* [OBJECTIVE]: The answer is a single number: how many lines hold the string "picture".

* [ENTRIES PROVIDED]:
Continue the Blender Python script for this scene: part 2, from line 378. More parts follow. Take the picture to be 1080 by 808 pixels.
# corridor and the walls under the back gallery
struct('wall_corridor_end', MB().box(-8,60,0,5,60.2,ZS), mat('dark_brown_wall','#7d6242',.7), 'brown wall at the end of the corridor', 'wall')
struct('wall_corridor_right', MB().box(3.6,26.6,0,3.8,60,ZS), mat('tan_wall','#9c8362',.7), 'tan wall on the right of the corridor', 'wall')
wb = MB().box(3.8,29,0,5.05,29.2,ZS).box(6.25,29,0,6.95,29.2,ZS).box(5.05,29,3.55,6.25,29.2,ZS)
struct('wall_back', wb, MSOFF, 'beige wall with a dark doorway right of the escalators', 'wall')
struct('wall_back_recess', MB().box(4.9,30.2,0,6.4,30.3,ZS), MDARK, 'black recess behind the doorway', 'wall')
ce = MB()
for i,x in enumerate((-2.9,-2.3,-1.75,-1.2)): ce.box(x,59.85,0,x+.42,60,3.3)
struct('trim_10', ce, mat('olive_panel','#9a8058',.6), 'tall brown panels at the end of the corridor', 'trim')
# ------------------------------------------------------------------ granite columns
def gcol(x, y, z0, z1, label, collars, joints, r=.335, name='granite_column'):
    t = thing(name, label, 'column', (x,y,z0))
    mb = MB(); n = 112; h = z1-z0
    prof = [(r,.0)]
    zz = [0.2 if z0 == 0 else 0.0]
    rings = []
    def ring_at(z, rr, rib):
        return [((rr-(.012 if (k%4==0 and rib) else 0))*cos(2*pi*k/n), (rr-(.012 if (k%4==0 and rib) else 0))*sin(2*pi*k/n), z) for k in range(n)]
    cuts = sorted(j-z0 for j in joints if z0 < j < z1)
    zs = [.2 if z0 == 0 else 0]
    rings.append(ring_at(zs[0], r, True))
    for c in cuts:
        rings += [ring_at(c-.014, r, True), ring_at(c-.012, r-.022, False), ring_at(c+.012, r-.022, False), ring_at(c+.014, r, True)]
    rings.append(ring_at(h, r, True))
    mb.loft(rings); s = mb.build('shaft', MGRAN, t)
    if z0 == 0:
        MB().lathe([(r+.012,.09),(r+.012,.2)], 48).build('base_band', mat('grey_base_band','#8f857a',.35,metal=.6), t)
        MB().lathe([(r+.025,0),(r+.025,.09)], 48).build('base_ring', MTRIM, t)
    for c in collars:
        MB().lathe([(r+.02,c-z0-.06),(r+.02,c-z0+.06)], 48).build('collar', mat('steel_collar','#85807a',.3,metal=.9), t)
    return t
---
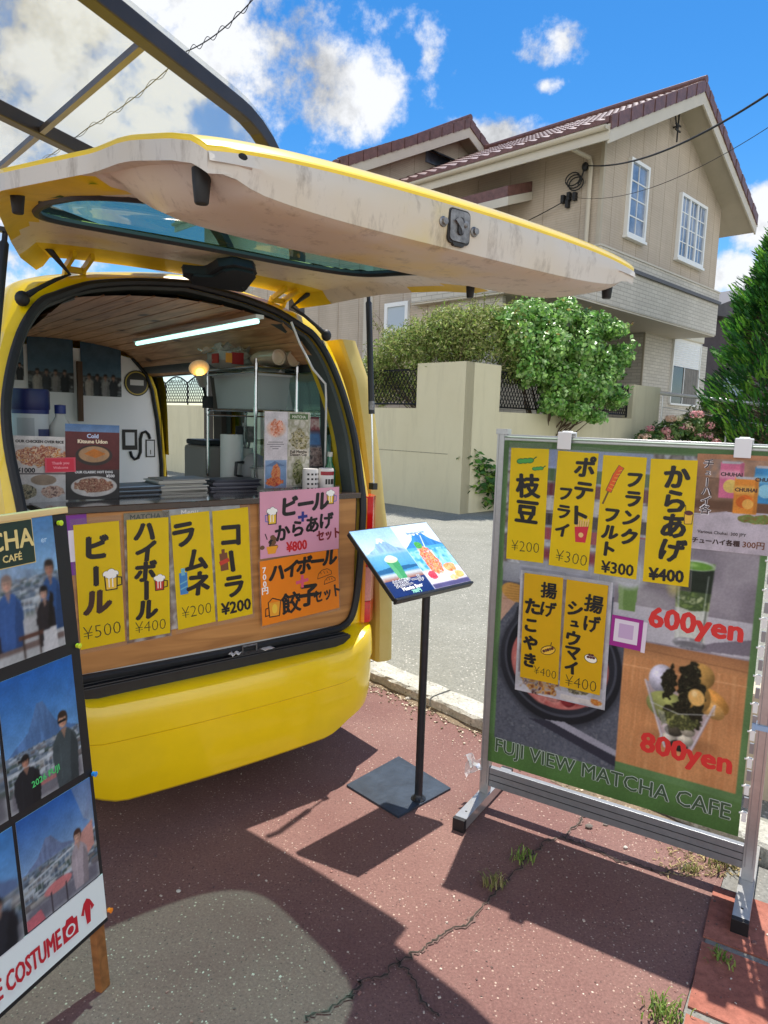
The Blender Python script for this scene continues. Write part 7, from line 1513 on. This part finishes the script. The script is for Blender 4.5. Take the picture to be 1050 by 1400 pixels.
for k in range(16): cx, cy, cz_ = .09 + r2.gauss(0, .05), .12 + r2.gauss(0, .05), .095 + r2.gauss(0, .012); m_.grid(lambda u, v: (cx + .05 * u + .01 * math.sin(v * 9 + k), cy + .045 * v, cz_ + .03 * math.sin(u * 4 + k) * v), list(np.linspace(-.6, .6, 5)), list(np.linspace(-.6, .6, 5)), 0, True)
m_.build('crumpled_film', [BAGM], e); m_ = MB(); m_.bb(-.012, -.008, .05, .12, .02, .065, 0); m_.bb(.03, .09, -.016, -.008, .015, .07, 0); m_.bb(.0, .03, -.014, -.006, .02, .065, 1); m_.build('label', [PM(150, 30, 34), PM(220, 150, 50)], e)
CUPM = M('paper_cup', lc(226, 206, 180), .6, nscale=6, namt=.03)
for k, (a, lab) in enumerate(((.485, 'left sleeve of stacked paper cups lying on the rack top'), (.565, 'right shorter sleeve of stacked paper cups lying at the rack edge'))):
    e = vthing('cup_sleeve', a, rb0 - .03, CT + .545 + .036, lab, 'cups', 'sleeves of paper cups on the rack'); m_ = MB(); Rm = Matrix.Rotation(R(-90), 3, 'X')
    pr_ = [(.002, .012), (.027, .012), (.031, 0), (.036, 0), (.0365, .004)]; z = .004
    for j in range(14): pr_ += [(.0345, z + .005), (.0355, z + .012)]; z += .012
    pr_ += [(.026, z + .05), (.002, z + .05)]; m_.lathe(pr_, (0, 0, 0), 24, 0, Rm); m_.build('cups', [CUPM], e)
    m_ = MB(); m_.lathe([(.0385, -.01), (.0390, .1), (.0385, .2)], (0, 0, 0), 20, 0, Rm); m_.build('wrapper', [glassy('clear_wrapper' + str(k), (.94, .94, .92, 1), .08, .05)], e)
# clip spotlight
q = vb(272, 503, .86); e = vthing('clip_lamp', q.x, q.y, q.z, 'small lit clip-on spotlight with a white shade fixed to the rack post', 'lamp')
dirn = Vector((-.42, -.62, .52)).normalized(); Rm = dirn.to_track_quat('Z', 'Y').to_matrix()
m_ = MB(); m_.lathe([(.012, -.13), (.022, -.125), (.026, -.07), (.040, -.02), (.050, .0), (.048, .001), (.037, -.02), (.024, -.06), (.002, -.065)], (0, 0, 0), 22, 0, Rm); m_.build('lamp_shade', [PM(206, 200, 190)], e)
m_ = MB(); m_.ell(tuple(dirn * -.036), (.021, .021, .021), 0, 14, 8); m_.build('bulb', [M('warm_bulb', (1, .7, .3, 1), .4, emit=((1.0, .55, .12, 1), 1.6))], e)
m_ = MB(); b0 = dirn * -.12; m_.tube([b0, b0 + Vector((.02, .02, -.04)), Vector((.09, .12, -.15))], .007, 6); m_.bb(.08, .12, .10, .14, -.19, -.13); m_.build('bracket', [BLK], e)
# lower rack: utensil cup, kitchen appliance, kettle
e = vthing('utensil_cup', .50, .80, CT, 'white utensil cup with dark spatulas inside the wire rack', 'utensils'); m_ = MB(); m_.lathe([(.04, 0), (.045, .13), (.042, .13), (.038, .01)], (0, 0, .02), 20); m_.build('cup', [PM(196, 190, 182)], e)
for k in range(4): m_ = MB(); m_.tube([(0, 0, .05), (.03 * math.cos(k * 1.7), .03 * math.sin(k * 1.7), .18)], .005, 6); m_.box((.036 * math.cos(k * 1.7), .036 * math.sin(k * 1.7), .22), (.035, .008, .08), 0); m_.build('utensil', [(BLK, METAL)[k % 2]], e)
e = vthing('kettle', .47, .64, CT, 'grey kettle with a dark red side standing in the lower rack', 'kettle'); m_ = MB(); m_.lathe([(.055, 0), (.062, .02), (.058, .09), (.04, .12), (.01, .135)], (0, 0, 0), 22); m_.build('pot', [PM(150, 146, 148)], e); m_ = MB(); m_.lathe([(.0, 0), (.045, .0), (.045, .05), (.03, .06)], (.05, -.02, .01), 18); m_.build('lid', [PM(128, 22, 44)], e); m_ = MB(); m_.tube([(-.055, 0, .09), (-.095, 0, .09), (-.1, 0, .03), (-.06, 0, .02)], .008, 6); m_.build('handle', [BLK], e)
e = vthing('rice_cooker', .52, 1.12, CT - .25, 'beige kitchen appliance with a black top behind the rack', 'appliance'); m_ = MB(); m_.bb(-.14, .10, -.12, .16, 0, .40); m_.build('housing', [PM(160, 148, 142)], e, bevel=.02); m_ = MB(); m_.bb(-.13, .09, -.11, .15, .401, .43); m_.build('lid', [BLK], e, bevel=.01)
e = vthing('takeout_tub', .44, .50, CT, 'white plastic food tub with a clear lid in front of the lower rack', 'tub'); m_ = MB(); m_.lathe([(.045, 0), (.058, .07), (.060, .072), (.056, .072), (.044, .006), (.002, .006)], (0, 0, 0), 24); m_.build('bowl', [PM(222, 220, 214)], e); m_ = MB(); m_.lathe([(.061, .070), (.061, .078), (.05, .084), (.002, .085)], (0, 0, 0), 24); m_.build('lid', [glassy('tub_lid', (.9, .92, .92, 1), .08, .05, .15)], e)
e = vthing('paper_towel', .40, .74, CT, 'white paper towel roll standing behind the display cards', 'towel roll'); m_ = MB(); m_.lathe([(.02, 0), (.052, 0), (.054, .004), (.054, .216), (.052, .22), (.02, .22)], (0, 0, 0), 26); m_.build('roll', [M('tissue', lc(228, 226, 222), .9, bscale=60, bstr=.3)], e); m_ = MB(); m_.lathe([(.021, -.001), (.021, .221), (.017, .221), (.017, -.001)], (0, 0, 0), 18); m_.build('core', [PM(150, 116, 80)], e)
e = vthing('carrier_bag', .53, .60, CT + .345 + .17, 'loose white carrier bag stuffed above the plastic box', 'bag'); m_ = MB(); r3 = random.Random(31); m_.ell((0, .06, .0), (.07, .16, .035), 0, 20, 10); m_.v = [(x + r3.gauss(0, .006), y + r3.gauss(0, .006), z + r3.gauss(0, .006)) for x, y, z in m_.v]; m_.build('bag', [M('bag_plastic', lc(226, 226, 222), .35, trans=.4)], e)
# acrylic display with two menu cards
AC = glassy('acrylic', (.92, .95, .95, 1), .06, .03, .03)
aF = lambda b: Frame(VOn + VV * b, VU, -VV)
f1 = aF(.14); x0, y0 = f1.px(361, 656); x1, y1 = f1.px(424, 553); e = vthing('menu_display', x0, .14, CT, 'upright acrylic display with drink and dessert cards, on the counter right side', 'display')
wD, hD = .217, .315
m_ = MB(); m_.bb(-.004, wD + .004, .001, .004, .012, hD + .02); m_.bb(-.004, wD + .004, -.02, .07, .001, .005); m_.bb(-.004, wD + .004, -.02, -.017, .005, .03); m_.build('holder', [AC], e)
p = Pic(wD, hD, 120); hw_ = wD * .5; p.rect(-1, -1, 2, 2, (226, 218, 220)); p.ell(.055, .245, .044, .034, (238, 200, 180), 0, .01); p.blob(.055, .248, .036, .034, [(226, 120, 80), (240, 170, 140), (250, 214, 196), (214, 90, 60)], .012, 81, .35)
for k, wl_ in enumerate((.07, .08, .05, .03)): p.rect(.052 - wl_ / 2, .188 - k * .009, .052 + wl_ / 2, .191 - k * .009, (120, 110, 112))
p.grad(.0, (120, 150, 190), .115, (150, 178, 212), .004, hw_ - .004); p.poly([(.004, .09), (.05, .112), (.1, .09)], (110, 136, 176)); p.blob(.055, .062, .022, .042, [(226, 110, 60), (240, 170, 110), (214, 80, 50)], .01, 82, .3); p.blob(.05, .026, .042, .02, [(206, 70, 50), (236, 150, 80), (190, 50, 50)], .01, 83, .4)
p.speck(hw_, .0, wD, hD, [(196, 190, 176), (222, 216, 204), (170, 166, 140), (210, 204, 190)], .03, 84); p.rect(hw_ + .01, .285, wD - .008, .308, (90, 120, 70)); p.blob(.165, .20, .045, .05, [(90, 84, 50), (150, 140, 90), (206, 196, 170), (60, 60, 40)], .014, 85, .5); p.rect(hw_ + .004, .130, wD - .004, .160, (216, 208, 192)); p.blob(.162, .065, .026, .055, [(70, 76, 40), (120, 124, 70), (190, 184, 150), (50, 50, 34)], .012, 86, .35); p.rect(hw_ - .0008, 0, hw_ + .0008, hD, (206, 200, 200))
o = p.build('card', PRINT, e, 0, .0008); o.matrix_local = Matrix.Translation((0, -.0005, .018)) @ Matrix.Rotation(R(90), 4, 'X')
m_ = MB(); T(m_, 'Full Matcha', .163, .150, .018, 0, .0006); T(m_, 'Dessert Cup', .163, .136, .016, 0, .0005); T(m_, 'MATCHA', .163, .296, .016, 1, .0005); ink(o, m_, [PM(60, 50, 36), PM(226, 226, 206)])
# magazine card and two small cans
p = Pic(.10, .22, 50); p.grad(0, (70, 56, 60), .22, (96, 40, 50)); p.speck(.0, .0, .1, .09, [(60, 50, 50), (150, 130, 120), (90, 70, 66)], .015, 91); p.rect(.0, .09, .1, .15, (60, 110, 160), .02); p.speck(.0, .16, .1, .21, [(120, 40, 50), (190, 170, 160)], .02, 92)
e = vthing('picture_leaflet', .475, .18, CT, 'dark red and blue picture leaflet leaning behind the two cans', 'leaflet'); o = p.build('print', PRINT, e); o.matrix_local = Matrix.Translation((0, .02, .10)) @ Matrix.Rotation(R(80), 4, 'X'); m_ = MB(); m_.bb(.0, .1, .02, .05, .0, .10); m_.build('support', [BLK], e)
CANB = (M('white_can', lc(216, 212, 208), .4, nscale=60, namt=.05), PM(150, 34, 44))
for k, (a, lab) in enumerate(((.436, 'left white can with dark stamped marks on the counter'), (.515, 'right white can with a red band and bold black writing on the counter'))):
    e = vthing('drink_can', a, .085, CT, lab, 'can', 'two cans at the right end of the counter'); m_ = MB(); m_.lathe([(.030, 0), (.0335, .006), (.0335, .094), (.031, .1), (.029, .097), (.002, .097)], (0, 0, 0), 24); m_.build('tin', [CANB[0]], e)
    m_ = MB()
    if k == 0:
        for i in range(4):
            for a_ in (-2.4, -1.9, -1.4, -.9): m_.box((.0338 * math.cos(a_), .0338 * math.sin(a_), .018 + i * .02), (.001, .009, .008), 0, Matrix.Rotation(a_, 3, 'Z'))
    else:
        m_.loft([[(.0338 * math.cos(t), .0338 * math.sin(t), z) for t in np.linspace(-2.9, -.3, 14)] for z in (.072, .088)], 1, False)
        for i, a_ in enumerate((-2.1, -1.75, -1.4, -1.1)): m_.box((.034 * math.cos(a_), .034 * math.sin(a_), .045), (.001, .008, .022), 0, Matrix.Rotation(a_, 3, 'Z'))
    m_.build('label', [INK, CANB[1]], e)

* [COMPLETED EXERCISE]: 3